Yes, I know, it is too much for real cases.

But anyway, why should I bind to many sockets and enforce lighty to open them as well instead of multiplexing them over single socket?

Anyway:
  1. I still will be limited on processing certain amount of simultanious connections.
  2. Why should bind on too many sockets that in most of case they are not in use?
Actions #4

Updated by Anonymous over 15 years ago

Ok, I know this ticket is like 11 months old now, but I would like to add my vote for Multiplexing support in FastCGI.
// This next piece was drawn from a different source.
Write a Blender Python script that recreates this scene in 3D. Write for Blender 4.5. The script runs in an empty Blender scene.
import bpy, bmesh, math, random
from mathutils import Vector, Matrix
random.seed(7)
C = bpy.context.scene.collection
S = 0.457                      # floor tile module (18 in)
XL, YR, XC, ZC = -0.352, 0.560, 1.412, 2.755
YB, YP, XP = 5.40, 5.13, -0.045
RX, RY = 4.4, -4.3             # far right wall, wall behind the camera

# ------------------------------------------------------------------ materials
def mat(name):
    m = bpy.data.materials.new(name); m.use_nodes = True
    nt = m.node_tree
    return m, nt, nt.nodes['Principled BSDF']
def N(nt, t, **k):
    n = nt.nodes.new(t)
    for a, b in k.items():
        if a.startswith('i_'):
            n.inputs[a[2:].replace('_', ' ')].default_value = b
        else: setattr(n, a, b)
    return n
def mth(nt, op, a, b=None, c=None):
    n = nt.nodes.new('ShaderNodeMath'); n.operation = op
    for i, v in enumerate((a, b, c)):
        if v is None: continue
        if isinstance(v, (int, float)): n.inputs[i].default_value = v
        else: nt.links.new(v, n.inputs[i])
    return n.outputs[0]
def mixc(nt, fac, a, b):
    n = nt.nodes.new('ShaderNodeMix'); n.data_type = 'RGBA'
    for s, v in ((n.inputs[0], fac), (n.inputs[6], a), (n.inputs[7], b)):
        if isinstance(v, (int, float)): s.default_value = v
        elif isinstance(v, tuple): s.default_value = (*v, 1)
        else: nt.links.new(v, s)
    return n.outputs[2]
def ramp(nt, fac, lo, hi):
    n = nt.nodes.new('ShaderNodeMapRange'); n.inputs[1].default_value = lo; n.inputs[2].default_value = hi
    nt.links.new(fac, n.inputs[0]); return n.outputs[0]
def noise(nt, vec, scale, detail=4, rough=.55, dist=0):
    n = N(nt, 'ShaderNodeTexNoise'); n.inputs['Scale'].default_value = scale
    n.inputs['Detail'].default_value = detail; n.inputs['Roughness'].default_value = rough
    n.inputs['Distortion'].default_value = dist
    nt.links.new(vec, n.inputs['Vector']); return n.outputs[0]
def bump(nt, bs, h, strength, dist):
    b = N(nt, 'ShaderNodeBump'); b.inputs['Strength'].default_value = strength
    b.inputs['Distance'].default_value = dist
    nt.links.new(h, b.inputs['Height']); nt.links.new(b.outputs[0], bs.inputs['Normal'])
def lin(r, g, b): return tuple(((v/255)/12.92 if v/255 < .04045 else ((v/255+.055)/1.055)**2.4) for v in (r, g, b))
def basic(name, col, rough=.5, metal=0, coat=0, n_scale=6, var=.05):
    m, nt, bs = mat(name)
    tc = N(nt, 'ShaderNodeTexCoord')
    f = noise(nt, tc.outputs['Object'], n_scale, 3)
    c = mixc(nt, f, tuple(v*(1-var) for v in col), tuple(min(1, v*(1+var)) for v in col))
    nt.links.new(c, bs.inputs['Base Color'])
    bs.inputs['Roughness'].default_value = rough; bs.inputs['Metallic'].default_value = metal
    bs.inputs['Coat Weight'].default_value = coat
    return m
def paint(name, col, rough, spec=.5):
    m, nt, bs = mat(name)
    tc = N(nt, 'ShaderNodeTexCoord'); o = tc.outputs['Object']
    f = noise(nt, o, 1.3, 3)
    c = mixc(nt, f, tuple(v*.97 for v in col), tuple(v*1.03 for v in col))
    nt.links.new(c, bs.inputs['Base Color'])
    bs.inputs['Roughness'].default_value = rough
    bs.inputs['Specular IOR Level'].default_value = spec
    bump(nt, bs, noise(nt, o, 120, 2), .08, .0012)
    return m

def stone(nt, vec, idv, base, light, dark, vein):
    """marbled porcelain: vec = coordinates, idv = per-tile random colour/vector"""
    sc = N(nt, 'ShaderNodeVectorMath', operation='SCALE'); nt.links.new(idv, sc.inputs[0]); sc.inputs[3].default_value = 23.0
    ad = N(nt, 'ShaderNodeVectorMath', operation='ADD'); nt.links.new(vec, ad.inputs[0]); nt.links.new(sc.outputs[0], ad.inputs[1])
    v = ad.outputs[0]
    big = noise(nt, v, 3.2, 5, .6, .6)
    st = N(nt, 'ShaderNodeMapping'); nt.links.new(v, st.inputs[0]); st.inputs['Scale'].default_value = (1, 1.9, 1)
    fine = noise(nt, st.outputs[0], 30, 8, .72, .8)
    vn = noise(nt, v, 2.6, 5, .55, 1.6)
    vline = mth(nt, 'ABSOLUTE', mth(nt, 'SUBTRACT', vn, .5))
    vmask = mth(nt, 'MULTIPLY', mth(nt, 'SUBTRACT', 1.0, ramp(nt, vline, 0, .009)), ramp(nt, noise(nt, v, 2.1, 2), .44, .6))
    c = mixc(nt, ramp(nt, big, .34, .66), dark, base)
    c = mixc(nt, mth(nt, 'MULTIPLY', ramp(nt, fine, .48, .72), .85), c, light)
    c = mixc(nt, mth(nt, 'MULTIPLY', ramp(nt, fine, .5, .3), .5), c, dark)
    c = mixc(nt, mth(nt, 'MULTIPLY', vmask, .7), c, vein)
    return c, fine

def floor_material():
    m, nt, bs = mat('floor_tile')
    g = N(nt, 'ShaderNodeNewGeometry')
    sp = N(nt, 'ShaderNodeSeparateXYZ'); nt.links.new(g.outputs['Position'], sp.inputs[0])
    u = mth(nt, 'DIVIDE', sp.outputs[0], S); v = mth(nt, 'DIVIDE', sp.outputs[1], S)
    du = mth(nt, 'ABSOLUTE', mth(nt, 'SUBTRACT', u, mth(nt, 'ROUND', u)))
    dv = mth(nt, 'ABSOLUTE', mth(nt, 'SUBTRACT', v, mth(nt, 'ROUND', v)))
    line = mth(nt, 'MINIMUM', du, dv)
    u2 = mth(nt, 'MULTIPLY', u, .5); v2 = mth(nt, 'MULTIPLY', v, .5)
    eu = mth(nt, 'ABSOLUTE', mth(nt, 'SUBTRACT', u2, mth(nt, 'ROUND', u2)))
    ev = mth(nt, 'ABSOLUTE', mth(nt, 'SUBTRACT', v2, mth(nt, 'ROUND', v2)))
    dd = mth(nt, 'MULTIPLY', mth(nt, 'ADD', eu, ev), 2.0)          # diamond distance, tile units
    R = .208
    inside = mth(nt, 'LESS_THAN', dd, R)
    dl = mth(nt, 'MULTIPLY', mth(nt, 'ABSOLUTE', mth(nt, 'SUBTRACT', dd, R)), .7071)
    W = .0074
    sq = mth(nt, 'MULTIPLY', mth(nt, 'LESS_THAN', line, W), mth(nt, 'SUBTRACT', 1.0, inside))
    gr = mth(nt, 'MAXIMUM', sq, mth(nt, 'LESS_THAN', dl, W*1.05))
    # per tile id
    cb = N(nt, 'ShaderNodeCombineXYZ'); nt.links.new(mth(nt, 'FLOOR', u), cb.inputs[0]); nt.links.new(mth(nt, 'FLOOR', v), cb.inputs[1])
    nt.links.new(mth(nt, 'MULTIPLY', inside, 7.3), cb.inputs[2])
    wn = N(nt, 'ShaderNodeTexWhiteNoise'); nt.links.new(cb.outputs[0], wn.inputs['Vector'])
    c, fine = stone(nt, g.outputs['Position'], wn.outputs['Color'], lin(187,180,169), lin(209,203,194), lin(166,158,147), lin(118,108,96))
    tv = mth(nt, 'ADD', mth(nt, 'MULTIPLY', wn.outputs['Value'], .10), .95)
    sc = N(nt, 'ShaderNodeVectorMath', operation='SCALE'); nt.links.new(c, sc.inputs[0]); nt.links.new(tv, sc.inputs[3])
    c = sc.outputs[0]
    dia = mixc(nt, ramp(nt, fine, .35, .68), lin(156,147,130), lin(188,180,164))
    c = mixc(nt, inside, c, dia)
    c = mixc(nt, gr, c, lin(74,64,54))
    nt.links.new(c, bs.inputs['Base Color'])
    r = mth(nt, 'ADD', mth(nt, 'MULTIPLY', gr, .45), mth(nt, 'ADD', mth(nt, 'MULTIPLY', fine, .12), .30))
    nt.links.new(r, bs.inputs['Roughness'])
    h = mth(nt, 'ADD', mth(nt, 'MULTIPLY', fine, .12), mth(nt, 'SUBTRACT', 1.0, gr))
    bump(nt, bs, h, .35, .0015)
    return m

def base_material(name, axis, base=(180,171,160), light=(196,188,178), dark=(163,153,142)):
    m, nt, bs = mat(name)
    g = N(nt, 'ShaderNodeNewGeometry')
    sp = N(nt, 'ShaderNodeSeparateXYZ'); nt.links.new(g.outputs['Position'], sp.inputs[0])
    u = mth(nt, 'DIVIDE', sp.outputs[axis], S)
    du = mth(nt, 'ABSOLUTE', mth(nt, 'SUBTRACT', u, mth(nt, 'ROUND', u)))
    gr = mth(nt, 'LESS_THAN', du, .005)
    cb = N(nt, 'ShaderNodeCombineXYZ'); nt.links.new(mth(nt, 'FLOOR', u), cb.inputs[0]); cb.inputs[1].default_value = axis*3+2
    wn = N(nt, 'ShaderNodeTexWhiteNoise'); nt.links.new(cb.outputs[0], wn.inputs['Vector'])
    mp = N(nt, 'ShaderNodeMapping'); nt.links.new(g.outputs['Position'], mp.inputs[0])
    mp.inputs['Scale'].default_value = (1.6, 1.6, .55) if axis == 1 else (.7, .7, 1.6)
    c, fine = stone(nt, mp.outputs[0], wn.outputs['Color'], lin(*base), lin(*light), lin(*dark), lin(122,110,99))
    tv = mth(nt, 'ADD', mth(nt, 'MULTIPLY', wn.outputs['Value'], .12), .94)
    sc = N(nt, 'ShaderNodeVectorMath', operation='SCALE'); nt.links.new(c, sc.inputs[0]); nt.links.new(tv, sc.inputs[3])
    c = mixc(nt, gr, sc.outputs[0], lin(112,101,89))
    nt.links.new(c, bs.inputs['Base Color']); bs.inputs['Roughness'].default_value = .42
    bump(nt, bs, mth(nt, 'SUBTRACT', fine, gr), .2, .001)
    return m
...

Consider an AJAX webchat that uses one persistent connection to wait for data. Such a connection would be only one request but could easily take a few minutes. Without multiplexing, this would require a separate socket for every connection, and that could easily result in requiring 10K sockets for often-used long-running requests.

And whether there are existing applications using this technology really shouldn't have any influence making this decision, specific applications are developed for specific environments. It's not like the X-Sendfile feature was used by any existing applications before it was implemented...

Actions #5

Updated by over 14 years ago

I would like to add my vote as well.

Actions #6

Updated by stbuehler over 14 years ago

  • Assignee deleted (jan)
  • Priority changed from High to Normal
  • Missing in 1.5.x set to No

I hope you do realize that multiplexing is basically just the same as using multiple sockets, only you do it in userspace?

And you don't need to bind multiple sockets, you just have to use a real event loop in your FastCGI app to accept more than one connection from a listening socket. I guess it might be "nice to have", but i do not see a "high" priority here; keep-alive is way more important.

And while we just read as many bytes as possible from FastCGI backends in 1.x, we support memory limits for the buffers in our next version; if the buffer is full, we just don't read the backend anymore - but this isn't a good idea with multiplexing, as you cannot select which request id you want to block (i still plan to add optional multiplexing in 2.0 if i find the time and a good design for it).

Btw: implementing a feature is more helpful than "voting" for it :)
But i might add that i doubt we would accept a patch for 1.4, and that probably no one has time to review a patch for 1.5.

Actions #7

Updated by gstrauss over 7 years ago

  • Status changed from New to Need Feedback
  • Priority changed from Normal to Low
  • Target version deleted (1.5.0)
  • Missing in 1.5.x deleted (No)

As stbuehler mentioned, one criticism of FastCGI multiplexing is lack of flow control.

If your app needs multiplexing, then HTTP/2 is a better solution, though not one that is supported in lighttpd.

Is there a FastCGI multiplexing use case that you can describe where HTTP/2 would not be as good or better?

Actions #8

Updated by gstrauss over 7 years ago

  • Status changed from Need Feedback to Missing Feedback

Creating socket connections is very fast on modern OS like Linux and FreeBSD, especially over unix domain sockets. Two decades ago, that might not have been the case, especially on some older OS like AIX and Solaris (from 20 years ago). I do not know if that is still the case.

Repeating the question from above:

Is there a FastCGI multiplexing use case that you can describe where HTTP/2 would not be as good or better?

And can you demonstrate that connection creation and teardown is the bottleneck? If so, please re-open this feature request.

BTW, a future version of mod_fastcgi might support keeping the fastcgi socket connection open for reuse, even if multiplexing is not implemented.